__Instruction__.
Select each line where the word "script" appears.

***** Material shown

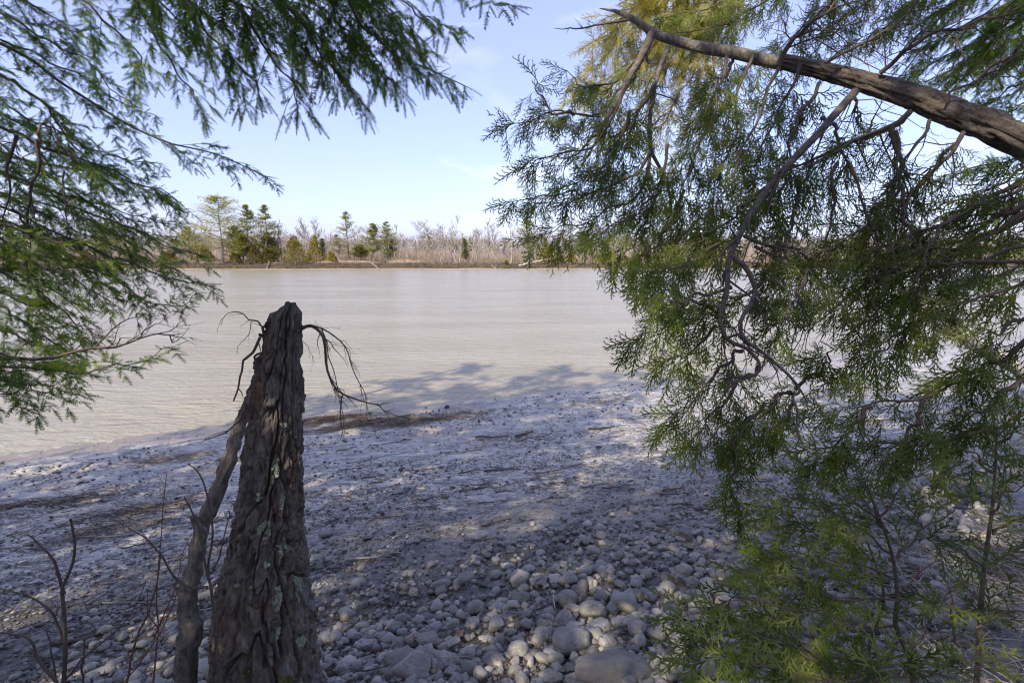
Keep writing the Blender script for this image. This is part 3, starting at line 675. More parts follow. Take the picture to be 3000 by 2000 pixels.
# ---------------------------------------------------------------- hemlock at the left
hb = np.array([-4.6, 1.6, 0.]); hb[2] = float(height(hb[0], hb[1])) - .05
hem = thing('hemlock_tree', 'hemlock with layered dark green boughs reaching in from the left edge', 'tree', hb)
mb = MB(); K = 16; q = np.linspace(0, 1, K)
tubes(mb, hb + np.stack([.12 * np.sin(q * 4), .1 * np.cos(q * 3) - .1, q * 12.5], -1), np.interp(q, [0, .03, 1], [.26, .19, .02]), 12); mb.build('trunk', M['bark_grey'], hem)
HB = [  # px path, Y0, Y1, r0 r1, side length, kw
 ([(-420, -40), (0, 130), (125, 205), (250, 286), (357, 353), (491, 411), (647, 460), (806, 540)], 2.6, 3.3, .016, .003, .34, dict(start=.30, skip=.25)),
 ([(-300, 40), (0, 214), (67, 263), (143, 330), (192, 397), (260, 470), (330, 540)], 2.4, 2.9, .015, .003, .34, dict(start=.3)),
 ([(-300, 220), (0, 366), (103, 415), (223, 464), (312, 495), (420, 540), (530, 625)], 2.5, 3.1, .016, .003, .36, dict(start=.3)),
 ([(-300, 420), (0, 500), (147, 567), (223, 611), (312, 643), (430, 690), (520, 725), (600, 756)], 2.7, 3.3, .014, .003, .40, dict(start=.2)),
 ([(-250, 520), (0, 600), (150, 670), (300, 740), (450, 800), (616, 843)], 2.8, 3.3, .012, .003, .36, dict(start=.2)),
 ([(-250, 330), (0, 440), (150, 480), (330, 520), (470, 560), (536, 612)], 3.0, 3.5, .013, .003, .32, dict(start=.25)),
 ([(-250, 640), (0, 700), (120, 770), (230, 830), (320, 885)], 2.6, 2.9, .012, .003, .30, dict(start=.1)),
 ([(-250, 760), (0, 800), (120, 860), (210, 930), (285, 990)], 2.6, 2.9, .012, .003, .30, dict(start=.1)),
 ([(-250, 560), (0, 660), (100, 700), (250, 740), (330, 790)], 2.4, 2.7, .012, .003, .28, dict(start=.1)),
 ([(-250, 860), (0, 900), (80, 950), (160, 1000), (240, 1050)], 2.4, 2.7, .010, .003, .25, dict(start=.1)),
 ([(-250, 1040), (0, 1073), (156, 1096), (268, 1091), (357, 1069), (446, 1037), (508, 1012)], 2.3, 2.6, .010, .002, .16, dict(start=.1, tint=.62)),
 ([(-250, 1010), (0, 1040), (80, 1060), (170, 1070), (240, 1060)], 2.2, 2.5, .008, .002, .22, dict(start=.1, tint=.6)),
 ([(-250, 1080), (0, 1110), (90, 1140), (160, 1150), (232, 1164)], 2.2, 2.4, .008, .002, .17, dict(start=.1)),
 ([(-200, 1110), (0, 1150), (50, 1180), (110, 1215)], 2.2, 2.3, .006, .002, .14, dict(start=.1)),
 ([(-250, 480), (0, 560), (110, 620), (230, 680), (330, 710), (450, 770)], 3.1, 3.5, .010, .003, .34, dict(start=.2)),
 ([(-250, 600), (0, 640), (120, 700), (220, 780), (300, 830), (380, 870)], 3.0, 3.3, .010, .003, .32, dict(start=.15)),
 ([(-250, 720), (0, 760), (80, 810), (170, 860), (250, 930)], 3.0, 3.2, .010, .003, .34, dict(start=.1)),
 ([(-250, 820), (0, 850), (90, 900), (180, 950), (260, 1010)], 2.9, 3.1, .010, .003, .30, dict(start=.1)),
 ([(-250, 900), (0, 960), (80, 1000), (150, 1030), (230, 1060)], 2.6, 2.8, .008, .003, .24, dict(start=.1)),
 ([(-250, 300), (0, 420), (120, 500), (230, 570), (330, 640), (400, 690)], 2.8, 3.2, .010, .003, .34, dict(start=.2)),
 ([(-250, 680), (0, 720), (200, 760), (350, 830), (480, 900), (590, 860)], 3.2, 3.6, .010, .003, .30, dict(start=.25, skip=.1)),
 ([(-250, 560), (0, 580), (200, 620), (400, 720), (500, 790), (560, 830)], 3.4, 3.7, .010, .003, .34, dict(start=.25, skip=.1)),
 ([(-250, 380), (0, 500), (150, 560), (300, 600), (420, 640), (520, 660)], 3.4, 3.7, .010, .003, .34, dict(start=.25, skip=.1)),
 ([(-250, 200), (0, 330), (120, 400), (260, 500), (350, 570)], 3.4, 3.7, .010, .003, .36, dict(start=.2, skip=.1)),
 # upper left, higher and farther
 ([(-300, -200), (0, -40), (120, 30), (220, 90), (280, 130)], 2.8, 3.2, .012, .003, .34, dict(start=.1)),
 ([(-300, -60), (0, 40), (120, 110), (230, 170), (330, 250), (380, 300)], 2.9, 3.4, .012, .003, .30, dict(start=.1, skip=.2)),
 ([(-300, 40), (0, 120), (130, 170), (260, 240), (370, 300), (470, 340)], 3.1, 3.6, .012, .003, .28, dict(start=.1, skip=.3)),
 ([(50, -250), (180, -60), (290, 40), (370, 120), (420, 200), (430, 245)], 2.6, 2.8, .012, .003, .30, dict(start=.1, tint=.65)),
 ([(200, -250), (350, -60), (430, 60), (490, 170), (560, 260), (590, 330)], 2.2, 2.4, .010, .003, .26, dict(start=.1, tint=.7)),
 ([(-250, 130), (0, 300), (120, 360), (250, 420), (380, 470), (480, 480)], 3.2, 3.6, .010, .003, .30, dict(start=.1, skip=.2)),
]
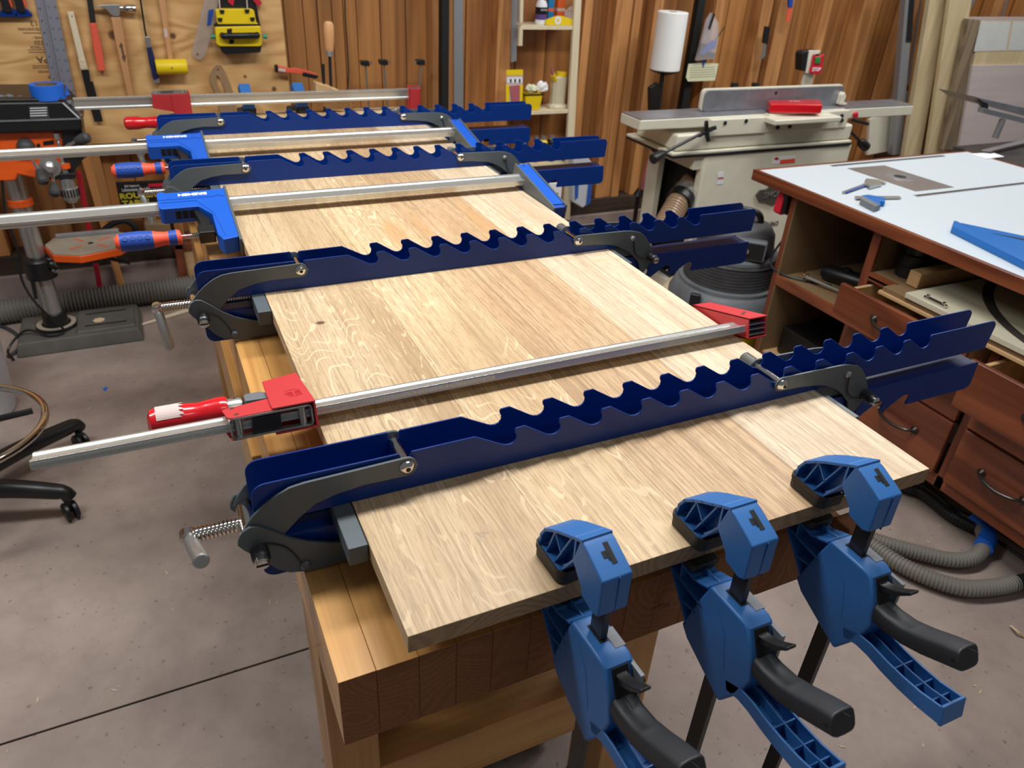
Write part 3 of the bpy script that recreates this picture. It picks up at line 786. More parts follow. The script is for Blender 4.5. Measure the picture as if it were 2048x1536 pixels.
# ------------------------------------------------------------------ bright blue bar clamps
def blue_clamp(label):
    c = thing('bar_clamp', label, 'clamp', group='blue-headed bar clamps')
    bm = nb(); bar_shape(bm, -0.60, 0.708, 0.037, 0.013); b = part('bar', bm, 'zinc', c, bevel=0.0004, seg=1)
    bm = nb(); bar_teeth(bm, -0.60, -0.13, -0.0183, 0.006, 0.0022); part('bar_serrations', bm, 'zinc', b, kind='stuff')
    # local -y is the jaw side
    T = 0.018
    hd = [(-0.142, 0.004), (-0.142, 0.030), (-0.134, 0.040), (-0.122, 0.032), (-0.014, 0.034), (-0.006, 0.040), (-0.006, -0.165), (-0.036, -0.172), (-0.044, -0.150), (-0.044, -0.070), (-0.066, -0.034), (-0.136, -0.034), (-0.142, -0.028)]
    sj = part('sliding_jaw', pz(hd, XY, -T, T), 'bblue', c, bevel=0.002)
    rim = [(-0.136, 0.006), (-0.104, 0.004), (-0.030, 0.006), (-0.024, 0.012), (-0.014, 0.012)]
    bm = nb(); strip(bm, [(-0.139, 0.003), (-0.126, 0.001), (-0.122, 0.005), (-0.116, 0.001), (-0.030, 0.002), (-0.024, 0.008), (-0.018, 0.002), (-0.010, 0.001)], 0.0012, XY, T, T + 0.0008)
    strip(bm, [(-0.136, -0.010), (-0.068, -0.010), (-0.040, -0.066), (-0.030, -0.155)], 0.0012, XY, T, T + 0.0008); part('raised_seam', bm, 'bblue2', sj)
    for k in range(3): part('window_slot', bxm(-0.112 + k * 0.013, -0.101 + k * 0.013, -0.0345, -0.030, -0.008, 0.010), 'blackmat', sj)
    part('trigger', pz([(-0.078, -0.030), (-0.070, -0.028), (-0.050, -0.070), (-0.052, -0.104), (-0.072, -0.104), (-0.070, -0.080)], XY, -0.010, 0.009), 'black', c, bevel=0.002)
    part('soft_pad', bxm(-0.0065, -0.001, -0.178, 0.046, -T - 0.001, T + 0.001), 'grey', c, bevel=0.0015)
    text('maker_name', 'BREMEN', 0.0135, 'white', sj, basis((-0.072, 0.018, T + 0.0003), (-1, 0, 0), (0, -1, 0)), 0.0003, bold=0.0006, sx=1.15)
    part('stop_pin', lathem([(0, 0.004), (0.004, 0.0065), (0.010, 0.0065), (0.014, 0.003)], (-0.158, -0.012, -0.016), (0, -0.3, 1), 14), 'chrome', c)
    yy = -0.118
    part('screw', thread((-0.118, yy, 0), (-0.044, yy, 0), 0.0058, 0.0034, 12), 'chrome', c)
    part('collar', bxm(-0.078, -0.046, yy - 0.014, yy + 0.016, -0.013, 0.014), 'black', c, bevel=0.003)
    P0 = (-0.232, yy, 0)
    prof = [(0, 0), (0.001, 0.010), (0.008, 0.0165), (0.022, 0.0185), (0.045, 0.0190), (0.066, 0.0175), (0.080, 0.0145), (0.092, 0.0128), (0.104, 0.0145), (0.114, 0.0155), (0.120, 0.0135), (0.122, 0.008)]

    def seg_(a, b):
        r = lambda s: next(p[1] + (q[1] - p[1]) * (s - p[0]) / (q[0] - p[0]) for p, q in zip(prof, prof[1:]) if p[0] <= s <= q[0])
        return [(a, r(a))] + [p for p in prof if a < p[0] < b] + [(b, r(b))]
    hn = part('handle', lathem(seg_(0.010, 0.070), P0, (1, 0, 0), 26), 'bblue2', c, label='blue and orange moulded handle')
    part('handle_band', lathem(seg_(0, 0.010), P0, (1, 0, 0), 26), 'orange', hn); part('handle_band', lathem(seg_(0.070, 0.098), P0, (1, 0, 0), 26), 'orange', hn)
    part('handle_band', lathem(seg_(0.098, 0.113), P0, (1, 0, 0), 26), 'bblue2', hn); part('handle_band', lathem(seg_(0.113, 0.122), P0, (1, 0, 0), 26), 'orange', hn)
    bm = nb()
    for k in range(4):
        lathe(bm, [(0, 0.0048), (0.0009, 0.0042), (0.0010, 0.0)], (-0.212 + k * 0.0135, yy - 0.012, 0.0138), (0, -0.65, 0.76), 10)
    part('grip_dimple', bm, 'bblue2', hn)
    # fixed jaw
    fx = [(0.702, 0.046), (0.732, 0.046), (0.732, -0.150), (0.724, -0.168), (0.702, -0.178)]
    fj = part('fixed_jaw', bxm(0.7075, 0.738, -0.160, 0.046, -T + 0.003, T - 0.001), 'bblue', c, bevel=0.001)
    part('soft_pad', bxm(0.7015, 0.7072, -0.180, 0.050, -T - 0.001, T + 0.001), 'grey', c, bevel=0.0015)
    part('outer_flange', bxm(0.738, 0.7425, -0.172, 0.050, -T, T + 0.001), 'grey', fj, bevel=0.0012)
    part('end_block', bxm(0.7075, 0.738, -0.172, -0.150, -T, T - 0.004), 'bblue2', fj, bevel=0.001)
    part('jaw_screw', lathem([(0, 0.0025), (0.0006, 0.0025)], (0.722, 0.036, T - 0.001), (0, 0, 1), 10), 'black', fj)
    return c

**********

__Solution for this problem__.
Keep writing the Blender script for this image. This is part 3, starting at line 675. More parts follow. Take the picture to be 3000 by 2000 pixels.
Write part 3 of the bpy script that recreates this picture. It picks up at line 786. More parts follow. The script is for Blender 4.5. Measure the picture as if it were 2048x1536 pixels.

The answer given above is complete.